[Scene modeling code data]
■ ■ ■ ■ ■

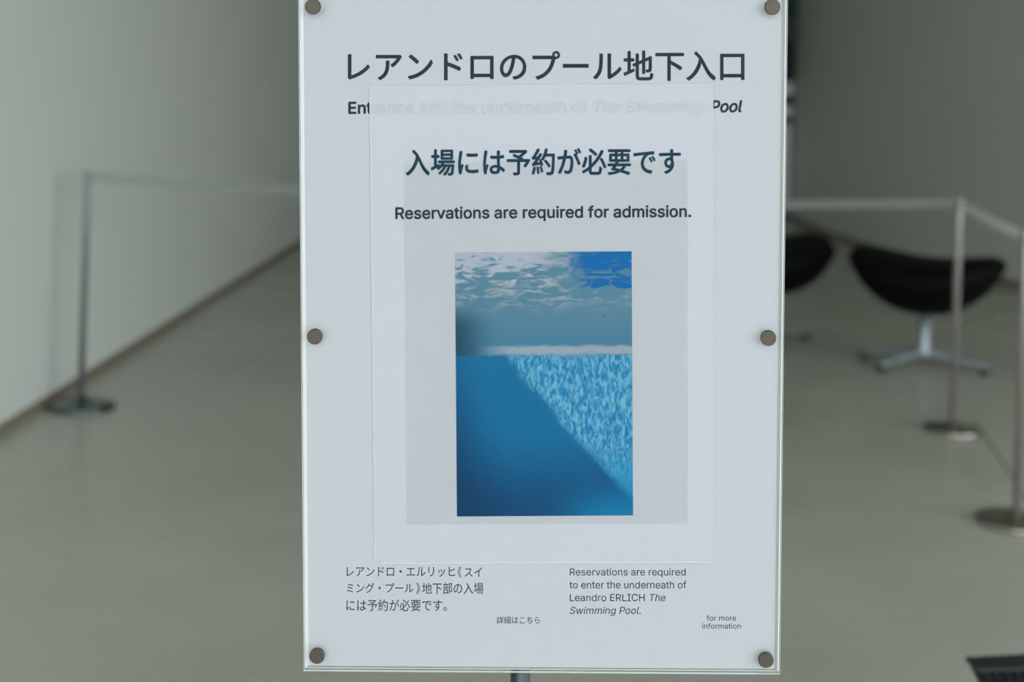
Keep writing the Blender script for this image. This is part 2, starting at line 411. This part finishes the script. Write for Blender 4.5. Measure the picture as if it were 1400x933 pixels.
# picture: a plain blue water print (colours only, printed flat)
def picture_mat():
    mt = bpy.data.materials.new('blue_water_print'); mt.use_nodes = True
    nt = mt.node_tree; L = nt.links; b = nt.nodes['Principled BSDF']; b.inputs['Roughness'].default_value = 0.55; b.inputs['Specular IOR Level'].default_value = 0.1
    uv = nt.nodes.new('ShaderNodeTexCoord').outputs['UV']
    sx = nt.nodes.new('ShaderNodeSeparateXYZ'); L.new(uv, sx.inputs[0]); U, V = sx.outputs[0], sx.outputs[1]
    def val(x, sock):
        if isinstance(x, (int, float)): sock.default_value = x
        else: L.new(x, sock)
    def ma(op, a, b_=0.0, c=None):
        n = nt.nodes.new('ShaderNodeMath'); n.operation = op; val(a, n.inputs[0]); val(b_, n.inputs[1])
        if c is not None: val(c, n.inputs[2])
        return n.outputs[0]
    def ss(x, lo, hi):
        n = nt.nodes.new('ShaderNodeMapRange'); n.interpolation_type = 'SMOOTHSTEP'
        val(x, n.inputs[0]); n.inputs[1].default_value = lo; n.inputs[2].default_value = hi; return n.outputs[0]
    def col(c, k=0.80): return lin(*c, k)
    def mix(f, a, c):
        n = nt.nodes.new('ShaderNodeMix'); n.data_type = 'RGBA'; val(f, n.inputs[0])
        for s, i in ((a, 6), (c, 7)):
            if isinstance(s, tuple): n.inputs[i].default_value = col(s)
            else: L.new(s, n.inputs[i])
        return n.outputs[2]
    def noise(scale, st, det=4, rot=0.0, dist=0.0):
        mp = nt.nodes.new('ShaderNodeMapping'); mp.inputs['Scale'].default_value = st; mp.inputs['Rotation'].default_value = (0, 0, rot)
        n = nt.nodes.new('ShaderNodeTexNoise'); n.inputs['Scale'].default_value = scale; n.inputs['Detail'].default_value = det
        n.inputs['Distortion'].default_value = dist
        L.new(uv, mp.inputs[0]); L.new(mp.outputs[0], n.inputs[0]); return n.outputs[0]
    n1 = noise(15, (0.5, 2.4, 1), 9, 0, 0.9); n2 = noise(40, (1.15, 0.7, 1), 5, -0.6, 0.9); nl = noise(3, (1, 1.5, 1), 3)
    # deep water below
    low = mix(ss(V, 0.0, 0.35), (0, 72, 114), (0, 108, 152))
    low = mix(ss(ma('ADD', U, ma('MULTIPLY', V, 0.5)), 0.45, 0.0), low, (0, 58, 98))
    # sunlit, rippled water to the right
    bound = ma('ADD', ma('ADD', V, ma('MULTIPLY', U, 0.78)), ma('MULTIPLY', ma('SUBTRACT', nl, 0.5), 0.12))
    rip = mix(ss(n2, 0.36, 0.68), (14, 124, 172), (112, 178, 202))
    rip = mix(ss(V, 0.30, 0.08), rip, (40, 146, 186))
    low = mix(ss(bound, 0.80, 0.87), low, rip)
    low = mix(ma('MULTIPLY', ss(V, 0.16, 0.0), ss(U, 0.45, 0.9)), low, (0, 118, 166))
    # pale broken water surface above
    top = mix(ss(V, 0.62, 0.80), (66, 124, 152), (88, 132, 150))
    top = mix(ma('MULTIPLY', ss(n1, 0.45, 0.62), ss(V, 0.76, 0.84)), top, (150, 164, 170))
    white = ma('MULTIPLY', ss(ma('ADD', V, ma('MULTIPLY', ma('SUBTRACT', n1, 0.5), 0.40)), 0.90, 0.96), ss(U, 0.66, 0.42))
    top = mix(white, top, (172, 180, 190))
    blue = ma('MULTIPLY', ss(ma('ADD', V, ma('MULTIPLY', ma('SUBTRACT', n1, 0.5), 0.7)), 0.84, 0.93), ss(U, 0.58, 0.75))
    top = mix(blue, top, (0, 104, 168))
    top = mix(ma('MULTIPLY', ss(U, 0.25, 0.0), ss(V, 0.84, 0.70)), top, (24, 76, 100))
    edge = ma('ADD', V, ma('MULTIPLY', ma('SUBTRACT', n1, 0.5), 0.03))
    pale = ss(ma('ABSOLUTE', ma('SUBTRACT', edge, 0.628)), 0.024, 0.008)
    allc = mix(ss(edge, 0.602, 0.615), low, top)
    allc = mix(ma('MULTIPLY', pale, ss(U, 0.1, 0.35)), allc, (150, 166, 176))
    L.new(allc, b.inputs['Base Color'])
    return mt
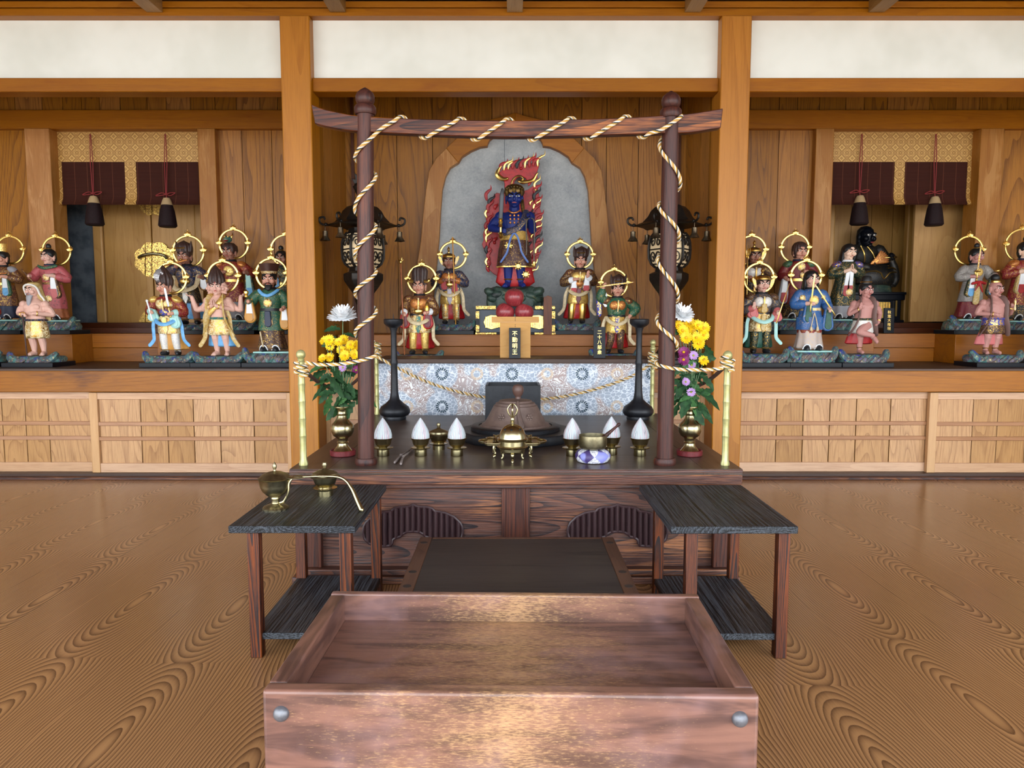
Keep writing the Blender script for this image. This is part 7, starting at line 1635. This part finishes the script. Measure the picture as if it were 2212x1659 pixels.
# ---------------------------------------------------------------- flower vases
def vase(px, py, label, dish):
    p = gp(px, py, ZT)
    d, k = turned('dish', dish, 'dish', px, py, ZT, [(25, 0), (27.5, 2), (28, 12), (26.5, 13), (25, 10), (.5, 9)], 'dishred', 'dish', rb=28, seg=40)
    t = thing('brass_vase', label, 'vase', (d.location.x, d.location.y, ZT + 9.3 * k))
    MB().lathe([(r * k, h * k) for r, h in ((19, 0), (20, 2), (17, 6), (12, 12), (11, 18), (13, 20), (11, 23), (12, 29), (14, 31), (20, 35), (24.5, 44), (25, 52), (23.5, 59), (20, 63), (16, 67), (12, 73), (10.5, 79), (12.5, 81), (10.5, 83.5), (10.5, 90), (13, 94), (16.5, 97), (16.8, 99.5), (14.5, 99.5), (9, 92), (9, 60), (.5, 58))], seg=48).build('vase', M['brass'], t)
    return t.location + Vector((0, 0, 97 * k)), k
P_('dishred', (112, 34, 38), rough=.4, nsc=120, c2=(90, 26, 30))
P_('stem', (92, 122, 84), rough=.6); P_('leafg', (30, 58, 34), rough=.6, nsc=60, c2=(46, 82, 46), spec=.25); P_('leafl', (72, 112, 64), rough=.6, nsc=60, c2=(52, 92, 50), spec=.25)
P_('yellow', (244, 208, 20), rough=.55, nsc=80, c2=(232, 184, 10)); P_('ycentre', (206, 160, 20), rough=.7); P_('purple', (138, 38, 108), rough=.55, nsc=80, c2=(112, 26, 88)); P_('lilac', (190, 150, 206), rough=.55); P_('wpetal', (244, 246, 248), rough=.55); P_('gcentre', (150, 160, 60), rough=.7)
def bloom(root, c, r, m, mc, n=20, rows=3, cup=.25, nrm=(0, -1, .25), shr=.16, inc=.28):
    nrm = Vector(nrm).normalized(); a_ = nrm.orthogonal().normalized(); b_ = nrm.cross(a_); mb = MB()
    for q in range(rows):
        rr = r * (1 - shr * q); cu = cup + inc * q
        for i in range(n):
            a = 2 * PI * (i + .5 * q) / n + random.uniform(-.08, .08); d = a_ * math.cos(a) + b_ * math.sin(a); l = rr * random.uniform(.9, 1.06); s_ = d.cross(nrm)
            P0, P1, P2 = c + d * r * .12, c + d * l * .6 + nrm * l * cu * .5, c + d * l + nrm * l * cu * random.uniform(.7, 1.1)
            w_ = rr * 3.0 / n; vs = []
            for p, ww in ((P0, .5), (P1, 1.0), (P2, .45)): vs += [p - s_ * w_ * ww, p + nrm * w_ * -.18, p + s_ * w_ * ww]
            mb.add(vs, [(0, 1, 4, 3), (1, 2, 5, 4), (3, 4, 7, 6), (4, 5, 8, 7)])
    o = mb.build('petals', M[m], root, fixn=False)
    if mc: MB().ell(c + nrm * r * .08, (r * .24,) * 3, seg=10).build('flower_centre', M[mc], o)
def leaf_mesh(mb, p, d, l, w_, droop=.3):
    d = Vector(d).normalized(); s_ = d.cross(Vector((random.uniform(-1.2, 1.2), -.8, random.uniform(-.6, 1.2)))); s_ = s_.normalized() if s_.length > .05 else Vector((1, 0, 0)); up = s_.cross(d); rows = []
    for t_, ww in ((0, .08), (.14, .5), (.24, .36), (.36, .9), (.46, .62), (.6, .95), (.7, .6), (.82, .6), (1, .04)):
        c = p + d * l * t_ - Vector((0, 0, 1)) * droop * l * t_ * t_; rows.append([c - s_ * w_ * ww + up * w_ * ww * .25, c, c + s_ * w_ * ww + up * w_ * ww * .25])
    vs = [q for r_ in rows for q in r_]; fs = []
    for i in range(len(rows) - 1):
        for j in range(2): fs.append((i * 3 + j, i * 3 + j + 1, (i + 1) * 3 + j + 1, (i + 1) * 3 + j))
    mb.add(vs, fs)
def spray(label, mouth, k, heads, m, mc, leaves, r, n=20, rows=2, cat='flower', nrm=(0, -1, .3), name='chrysanthemum_spray', cup=.22, shr=.16, inc=.28):
    t = thing(name, label, cat, tuple(mouth)); st_ = MB(); Y0 = mouth.y; hd = []
    for (a, b, dy) in heads:
        c = pt(a, b, Y0 + dy) - mouth; hd.append(c)
        x = random.uniform(-5, 5) * k; st_.tube(bez([(x * .6, random.uniform(-4, 4) * k, -.06), (x * .7, 0, .01), c * .55 + Vector((x * .3, .004, 0)), c - Vector((0, -.004, .004))], 5), [.0022] * 10 + [.0017] * 6, 6)
    st_.build('stem', M['stem'], t)
    for c in hd: bloom(t, c, r * k * random.uniform(.9, 1.1), m, mc, n, rows, cup, Vector(nrm) + Vector((random.uniform(-.3, .3), random.uniform(-.1, .2), random.uniform(-.2, .3))) if rows < 5 else nrm, shr, inc)
    for i, (a, b, l, ang, lm) in enumerate(leaves):
        mb = MB(); p = pt(a, b, Y0 + random.uniform(-.02, .02)) - mouth
        leaf_mesh(mb, p, (math.cos(ang), random.uniform(-.5, .3), math.sin(ang)), l * k, l * k * .28, .35); mb.build('leaf', M['leafl' if lm else 'leafg'], t, fixn=False)
vp, k = vase(741, 989, 'polished brass vase of flowers on a red dish, left of the gate', 'round dark red dish under the left brass vase')
L_ = lambda n, x0, x1, y0, y1, l0=22, l1=40: [(random.uniform(x0, x1), random.uniform(y0, y1), random.uniform(l0, l1), random.choice((-1, 1)) * random.uniform(.0, 1.0) + (0 if random.random() < .5 else PI), random.random() < .18) for _ in range(n)]
spray('large white chrysanthemum rising above the left vase', vp, k, [(740, 688, 0)], 'wpetal', None, [(736, 712, 38, 2.9, 0), (740, 722, 30, .1, 0), (734, 704, 18, 2.4, 0), (738, 735, 44, 3.1, 0)], 32, 26, 6, nrm=(0, -.3, 1), name='chrysanthemum', cup=.12, shr=.11, inc=.34)
spray('spray of small yellow chrysanthemums crowded under the white bloom in the left vase', vp, k, [(711, 735, -.02), (732, 739, -.03), (743, 734, .0), (713, 747, -.01), (758, 745, -.01), (768, 747, .0), (745, 769, -.03), (766, 766, -.02), (737, 756, -.01), (702, 737, .01), (752, 756, 0)], 'yellow', 'ycentre', L_(26, 706, 775, 780, 880, 28, 52), 11.5, 18, 2)
spray('two low yellow chrysanthemums leaning out at the left of the left vase', vp, k, [(697, 774, -.02), (713, 772, -.01)], 'yellow', 'ycentre', [(705, 800, 40, 3.4, 0), (716, 830, 46, 3.6, 0), (722, 850, 36, 2.9, 0), (716, 852, 40, 4.2, 1)], 11.5, 18, 2)
spray('purple chrysanthemum spray behind the rope in the left vase', vp, k, [(757, 777, .0), (766, 788, .01), (769, 800, .0)], 'purple', 'gcentre', L_(8, 728, 775, 800, 872), 11, 18, 2)
spray('single lilac chrysanthemum hanging just below the rope in the left vase', vp, k, [(741, 794, -.03)], 'lilac', 'gcentre', L_(8, 715, 770, 830, 885, 26, 44), 10, 18, 2)
vp, k = vase(1489, 989, 'polished brass vase of flowers on a red dish, right of the gate', 'round dark red dish under the right brass vase')
spray('spidery white chrysanthemum rising above the right vase', vp, k, [(1472, 683, 0)], 'wpetal', None, [(1474, 720, 30, 2.7, 0), (1470, 735, 30, .3, 0)], 27, 20, 5, nrm=(.25, -.5, .8), name='chrysanthemum', cup=.1, shr=.1, inc=.36)
spray('spray of small yellow chrysanthemums crowded at the top of the right vase', vp, k, [(1466, 703, 0), (1474, 714, -.01), (1489, 700, .02), (1507, 703, 0), (1520, 709, .0), (1482, 730, -.03), (1504, 730, -.02), (1520, 724, -.01), (1509, 743, -.02), (1496, 716, .01)], 'yellow', 'ycentre', L_(26, 1466, 1520, 770, 880, 28, 52), 13.5, 18, 2)
spray('single yellow chrysanthemum leaning out at the right of the right vase', vp, k, [(1520, 778, -.02)], 'yellow', 'ycentre', [(1522, 745, 34, -.8, 0), (1500, 840, 60, -.45, 0), (1496, 872, 56, -.5, 0), (1488, 850, 40, -1.2, 1), (1512, 810, 36, -.6, 0)], 12.5, 18, 2)
spray('deep purple chrysanthemum pair above the rope in the right vase', vp, k, [(1477, 761, -.03), (1476, 777, -.03)], 'purple', 'ycentre', L_(8, 1462, 1510, 800, 872), 14, 20, 2)
spray('spray of small lilac chrysanthemums trailing down the right vase', vp, k, [(1498, 768, -.03), (1494, 789, -.02), (1481, 825, -.03), (1493, 847, -.03)], 'lilac', 'gcentre', L_(10, 1470, 1520, 800, 885, 26, 44), 9.5, 18, 2)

■ ■ ■ ■ ■

_THE REQUEST_: Filter the records above for "This" and copy every matching line.

_RESPONSE_:
Keep writing the Blender script for this image. This is part 2, starting at line 411. This part finishes the script. Write for Blender 4.5. Measure the picture as if it were 1400x933 pixels.
Keep writing the Blender script for this image. This is part 7, starting at line 1635. This part finishes the script. Measure the picture as if it were 2212x1659 pixels.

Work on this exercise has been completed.